Well, not so big a deal. After all, the same thing happened to Ariel Sharon, Bill Clinton, George W. Bush. In fact, the same has happened to many of us, with binoculars or a camera, a failure to remember to remove the lens cap before raising the instrument to the eye. A momentary lapse, easily repaired.
But in the Peretz case, Ashkenazi can be clearly seen explaining what they are watching and Peretz nodding and raising the blinded binoculars not once, nor even twice, but three times. Three times can no longer be explained by simple and temporary inadvertence. And so it is that Amir Peretz, already quite widely disrespected, was instantly transformed into an object of derision.
Leaping to his defense was Haaretz columnist Gideon Levi, who put forward two arguments on Peretz’s behalf: Other government leaders, including Prime Minister Ehud Olmert, are no less deserving of ridicule, an argument that cannot have done much to raise Peretz’s morale, and, more simply, racism, an argument based on the fact that Peretz is Moroccan, and long-standing bigotry in Israeli society has invited, even encouraged, ridicule of Moroccan Jews.
Levi may be right, but he, as well as other commentators, have not asked the right question. Peretz may not know which side is up, but if what he in fact saw when he looked through the now-famous binoculars was, well, nothing, he’d have quickly realized something was wrong, even if he could not immediately figure out just what that something was.
Accordingly, we are bound to conclude that when he raised the binoculars to his eyes, lens caps and all, he did in fact see something. Plainly, someone had tampered with the lenses, affixing on the inner side of the caps an image of some sort. So the question becomes: What did he see and how did he come to see it?
Logic leads first to the Israeli military. In the chain of custody, who had control of the binoculars just before they were handed to Peretz? The answer is the chief of staff and his people.
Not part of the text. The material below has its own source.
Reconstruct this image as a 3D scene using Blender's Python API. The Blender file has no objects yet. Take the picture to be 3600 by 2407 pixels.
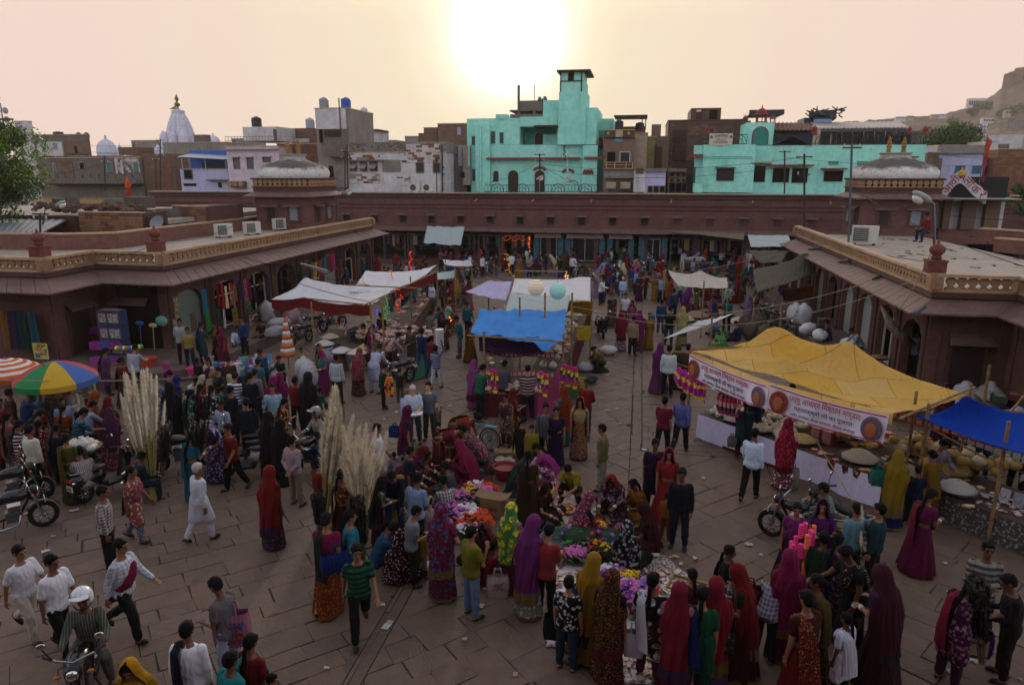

What might their motive have been if they were the ones who provided an alternative reality to Peretz?
Simple: The last thing in the world the military brass wishes is for Peretz to develop anything that feels like military expertise, or even an elementary sense of his own competence to shape, as is his right as defense minister, the army’s strategies, tactics, habits and inclinations. So, if the maneuvers under view are in fact, say, a kilometer away from where you’re viewing them, paint on the lenses the more bucolic view of an area three kilometers away and have the chief of staff explain that what Peretz is seeing is how pacific things can be in the wake of army maneuvers.
Or: It’s the quartermaster corps that has physical possession of the binoculars until they’re handed to Peretz. Imagine that the quartermaster corps, like its counterparts in every army, want a larger share of the military budget for newer equipment. Paint on the Peretz lenses scenes of broken-down Israeli tanks and artillery pieces, let him think that’s what’s going on beyond what the naked eye can see, and hope he will draw the right conclusion.
Israelis being as enterprising and technologically sophisticated as they are, the fakery may not have emanated from the General Staff at all. A clandestine right-wing group may have inserted a miniaturized film clip into the binoculars and had Peretz behold a rally of Golan Heights Syrians at a pro-Iran demonstration; an equally secretive left-wing group might have had him witness abusive behavior by Israeli soldiers at Golan Heights checkpoints.
All these are more convincing explanations of what must have transpired than the suggestion that Peretz was led to believe that the act of raising binoculars to eyes brings on the night.
My problem in choosing among these plausible explanations is that I have met Amir Peretz, and I believe there’s another and still more convincing explanation.
Peretz, along with others, botched the war in Lebanon. His repeated action-less announcements that Israel’s withdrawal from West Bank settlements is imminent have zero credibility. His job approval rating hovers at 10% — even Olmert has 14% approval — and 85% of the voters want him to resign. If he manages somehow to beat back the challenge to his leadership of the Labor Party by Ami Ayalon and Ehud Barak, the party itself will dissolve. All that is visible without the aid of binoculars.
Accordingly, Peretz’s own staff aides have delicately affixed mirrors on the inside of the lens caps, so that when Peretz looks through the binoculars he sees… himself. Politicians generally prefer mirrors to windows; they may have master’s degrees in the seduction of others, but they have Ph.D.’s in the seduction of self. The available evidence suggests that Peretz did his best work as a Ph.D. candidate.
Hence doctored binoculars, mirrored binoculars; they reassure the politician, enabling him to get in touch with his inner lenses. That’s what his nodding is about.